Buscando a Leopoldo desesperadamente
Vamos de peldaño en peldaño, hasta la intervención total, según escribía ayer mismo en estas páginas Jesús Ceberio. Mañana entraremos en agosto, mes de sobresaltos, porque los agentes de los mercados, si se presentara la ocasión, preferirían como en otros agostos el negocio opíparo a las vacaciones relajadas, siempre susceptibles de aplazamiento. La crisis sigue activa, el oráculo de Mario Draghi, presidente del Banco Central Europeo, sirvió para comprar tiempo, sin garantía alguna de que volviéramos a las andadas. La última esperanza, como cuando las dos guerras mundiales, reside en que los americanos hagan su apuesta por Europa. Veremos qué dan de sí las visitas del secretario del Tesoro de Estados Unidos, Timothy Geitner, al ministro alemán de Finanzas, Wolfgang Schäuble, y a Draghi. Los impulsos llegados de Washington, donde el presidente Barack Obama se juega su reelección en noviembre, podrían ser decisivos para que el euro acabara saliendo de la crisis. Aunque el despacho de la agencia Bloomberg sobre el primero de esos encuentros en la isla de Sylt se limita a un llamamiento a la cooperación internacional y a un brindis de reconocimiento a las reformas de España, Irlanda y Portugal, sin mención a Grecia, lo que infundirá sospechas.

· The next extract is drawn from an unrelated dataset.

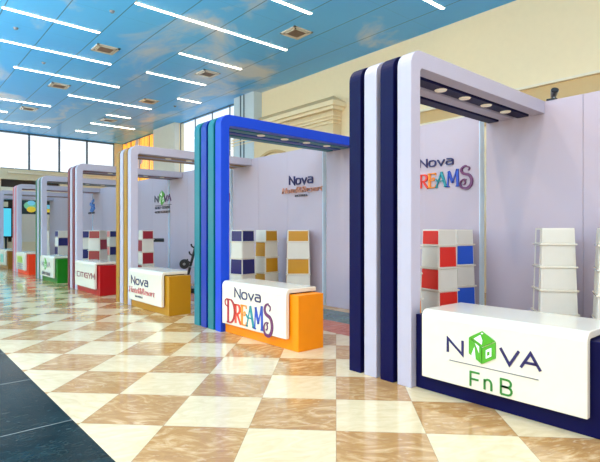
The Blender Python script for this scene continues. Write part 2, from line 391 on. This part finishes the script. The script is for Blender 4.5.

Aún así tampoco nadie nos va a relevar del cumplimiento de penosas tareas intransferibles si bien en un escenario más favorable podríamos afrontarlas con algún alivio parcial de la angustia que nos deprime. Nuestro Gobierno oscila de la insolencia a la desolación mientras por todas partes cunde el desafecto a los políticos y a los partidos de todo el arco en que se encuadran. Es un peligroso sentimiento que se difunde con grave incremento del riesgo-país porque, descartados todos ellos ¿cuál sería la solución? El clamor más generalizado aboga por un gran acuerdo nacional del que habrían de formar parte junto con los populares, los socialistas y los nacionalistas vascos y catalanes para llevar adelante un programa de reformas y crecimiento, y emprender un diálogo que impida un país sublevado cuando llegue la rentrée de septiembre. Pero un pacto de esa amplitud es inconcebible bajo el liderazgo de Mariano Rajoy, cuyo eclipse se advierte irreversible. De ahí que ya se esté buscando a un nuevo Leopoldo desesperadamente.
La ventaja cuando el presidente Adolfo Suárez entró en fase de eclipse, observable, es decir, a partir de la moción de censura presentada por el socialista Felipe González el 28 de mayo de 1980, era que entre quienes le acompañaban en el banco azul había donde elegir para proponer un sucesor en momentos convulsos, en tanto que en el Gabinete del presidente Rajoy a ninguno se ve capaz de asumir ese encargo. La investidura parlamentaria de Calvo-Sotelo fue interrumpida por el golpe de Tejero y Milans, algo ahora inimaginable, toda vez que las Fuerzas Armadas dejaron de formar parte de la amenaza para ser un sumando básico de la defensa nacional y brindar un ejemplo de modernización y de servicio. El hecho es que aquel presidente se puso de inmediato a la tarea y rindió unos servicios eminentes al país, que pocas veces le han sido reconocidos. Renunció a encabezar las listas electorales de su partido a favor de Landelino Lavilla y acreditó además un saber perder a la altura de otros grandes.
Mariano Rajoy venía a recuperar la confianza en España pero ha conseguido evaporarla en solo siete meses de Gobierno, a base de reformas los viernes, duelos y quebrantos los sábados y ningún palomino de añadidura los domingos. Su obsesión por invalidar las cifras de su antecesor, José Luis Rodríguez Zapatero, y el afán de descargarse de responsabilidades en todas direcciones, empezando por las comunidades autónomas, pulverizó la credibilidad internacional de la economía española, desautorizó al Banco de España y entregó sus atribuciones a los auditores extranjeros, quienes fijaron nuestras necesidades a partir de las establecidas para Bankia por su nuevo presidente José Ignacio Goirigolzarri. Así llegamos al récord histórico del paro, que afecta a ya 5,7 millones y supone el 24,6 % de la población activa. Mientras, el Fondo Monetario Internacional pronostica recesión aguda por falta de crecimiento en tanto que la prima de riesgo y el interés al que colocamos la deuda nos acercan al rescate.
Esa es la realidad de la que Rajoy no quiere decir el nombre, sin haber aprendido del coste pagado por su antecesor Zapatero cuando se prohibió a sí mismo reconocer la crisis y renunció a pronunciar ese vocablo. Tampoco quisimos en 1898 reconocer que Cuba y Puerto Rico tomaban su propio destino y llegó el desastre de la España sin pulso que escribiera Francisco Silvela en agosto de ese año.